Dataset section →

▶

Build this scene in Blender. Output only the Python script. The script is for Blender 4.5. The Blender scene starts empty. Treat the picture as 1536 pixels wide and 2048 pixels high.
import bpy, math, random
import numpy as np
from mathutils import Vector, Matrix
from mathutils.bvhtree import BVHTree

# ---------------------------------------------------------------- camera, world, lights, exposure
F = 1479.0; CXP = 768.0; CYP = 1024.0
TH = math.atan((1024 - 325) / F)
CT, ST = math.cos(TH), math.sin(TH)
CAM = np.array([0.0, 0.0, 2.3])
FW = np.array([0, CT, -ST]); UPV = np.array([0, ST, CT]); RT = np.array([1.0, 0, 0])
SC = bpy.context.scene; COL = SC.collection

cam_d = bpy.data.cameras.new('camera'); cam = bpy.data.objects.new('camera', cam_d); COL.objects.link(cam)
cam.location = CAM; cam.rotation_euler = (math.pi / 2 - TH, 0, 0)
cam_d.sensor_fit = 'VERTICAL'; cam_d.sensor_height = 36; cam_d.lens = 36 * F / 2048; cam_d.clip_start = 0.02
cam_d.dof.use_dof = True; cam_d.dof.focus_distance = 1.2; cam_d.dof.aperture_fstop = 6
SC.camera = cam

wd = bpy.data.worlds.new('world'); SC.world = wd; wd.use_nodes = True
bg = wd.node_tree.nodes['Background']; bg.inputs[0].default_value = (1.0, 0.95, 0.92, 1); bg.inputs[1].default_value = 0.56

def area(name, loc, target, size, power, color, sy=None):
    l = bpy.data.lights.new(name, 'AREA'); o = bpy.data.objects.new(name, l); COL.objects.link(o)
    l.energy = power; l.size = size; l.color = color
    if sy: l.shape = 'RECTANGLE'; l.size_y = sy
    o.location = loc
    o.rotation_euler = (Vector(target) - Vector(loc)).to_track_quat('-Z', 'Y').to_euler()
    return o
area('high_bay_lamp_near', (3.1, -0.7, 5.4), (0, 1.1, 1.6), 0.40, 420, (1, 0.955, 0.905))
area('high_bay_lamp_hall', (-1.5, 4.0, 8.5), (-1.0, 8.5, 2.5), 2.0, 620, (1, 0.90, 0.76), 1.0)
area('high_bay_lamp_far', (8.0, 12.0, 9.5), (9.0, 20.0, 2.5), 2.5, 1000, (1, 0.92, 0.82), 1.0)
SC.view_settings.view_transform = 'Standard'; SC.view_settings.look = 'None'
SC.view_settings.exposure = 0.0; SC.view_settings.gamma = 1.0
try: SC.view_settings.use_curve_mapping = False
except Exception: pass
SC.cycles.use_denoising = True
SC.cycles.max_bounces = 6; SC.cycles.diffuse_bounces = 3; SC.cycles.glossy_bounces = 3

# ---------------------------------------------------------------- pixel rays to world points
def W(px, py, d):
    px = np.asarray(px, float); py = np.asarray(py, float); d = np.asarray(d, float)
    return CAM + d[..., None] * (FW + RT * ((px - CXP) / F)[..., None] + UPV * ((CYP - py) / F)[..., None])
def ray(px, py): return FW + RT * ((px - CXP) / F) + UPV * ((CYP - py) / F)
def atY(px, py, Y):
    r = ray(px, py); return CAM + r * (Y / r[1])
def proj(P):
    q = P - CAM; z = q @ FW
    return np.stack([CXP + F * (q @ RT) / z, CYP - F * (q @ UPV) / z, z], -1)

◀

Exercise description → Copy out each line exactly.

Result below →
Build this scene in Blender. Output only the Python script. The script is for Blender 4.5. The Blender scene starts empty. Treat the picture as 1536 pixels wide and 2048 pixels high.
import bpy, math, random
import numpy as np
from mathutils import Vector, Matrix
from mathutils.bvhtree import BVHTree

# ---------------------------------------------------------------- camera, world, lights, exposure
F = 1479.0; CXP = 768.0; CYP = 1024.0
TH = math.atan((1024 - 325) / F)
CT, ST = math.cos(TH), math.sin(TH)
CAM = np.array([0.0, 0.0, 2.3])
FW = np.array([0, CT, -ST]); UPV = np.array([0, ST, CT]); RT = np.array([1.0, 0, 0])
SC = bpy.context.scene; COL = SC.collection

cam_d = bpy.data.cameras.new('camera'); cam = bpy.data.objects.new('camera', cam_d); COL.objects.link(cam)
cam.location = CAM; cam.rotation_euler = (math.pi / 2 - TH, 0, 0)
cam_d.sensor_fit = 'VERTICAL'; cam_d.sensor_height = 36; cam_d.lens = 36 * F / 2048; cam_d.clip_start = 0.02
cam_d.dof.use_dof = True; cam_d.dof.focus_distance = 1.2; cam_d.dof.aperture_fstop = 6
SC.camera = cam

wd = bpy.data.worlds.new('world'); SC.world = wd; wd.use_nodes = True
bg = wd.node_tree.nodes['Background']; bg.inputs[0].default_value = (1.0, 0.95, 0.92, 1); bg.inputs[1].default_value = 0.56

def area(name, loc, target, size, power, color, sy=None):
    l = bpy.data.lights.new(name, 'AREA'); o = bpy.data.objects.new(name, l); COL.objects.link(o)
    l.energy = power; l.size = size; l.color = color
    if sy: l.shape = 'RECTANGLE'; l.size_y = sy
    o.location = loc
    o.rotation_euler = (Vector(target) - Vector(loc)).to_track_quat('-Z', 'Y').to_euler()
    return o
area('high_bay_lamp_near', (3.1, -0.7, 5.4), (0, 1.1, 1.6), 0.40, 420, (1, 0.955, 0.905))
area('high_bay_lamp_hall', (-1.5, 4.0, 8.5), (-1.0, 8.5, 2.5), 2.0, 620, (1, 0.90, 0.76), 1.0)
area('high_bay_lamp_far', (8.0, 12.0, 9.5), (9.0, 20.0, 2.5), 2.5, 1000, (1, 0.92, 0.82), 1.0)
SC.view_settings.view_transform = 'Standard'; SC.view_settings.look = 'None'
SC.view_settings.exposure = 0.0; SC.view_settings.gamma = 1.0
try: SC.view_settings.use_curve_mapping = False
except Exception: pass
SC.cycles.use_denoising = True
SC.cycles.max_bounces = 6; SC.cycles.diffuse_bounces = 3; SC.cycles.glossy_bounces = 3

# ---------------------------------------------------------------- pixel rays to world points
def W(px, py, d):
    px = np.asarray(px, float); py = np.asarray(py, float); d = np.asarray(d, float)
    return CAM + d[..., None] * (FW + RT * ((px - CXP) / F)[..., None] + UPV * ((CYP - py) / F)[..., None])
def ray(px, py): return FW + RT * ((px - CXP) / F) + UPV * ((CYP - py) / F)
def atY(px, py, Y):
    r = ray(px, py); return CAM + r * (Y / r[1])
def proj(P):
    q = P - CAM; z = q @ FW
    return np.stack([CXP + F * (q @ RT) / z, CYP - F * (q @ UPV) / z, z], -1)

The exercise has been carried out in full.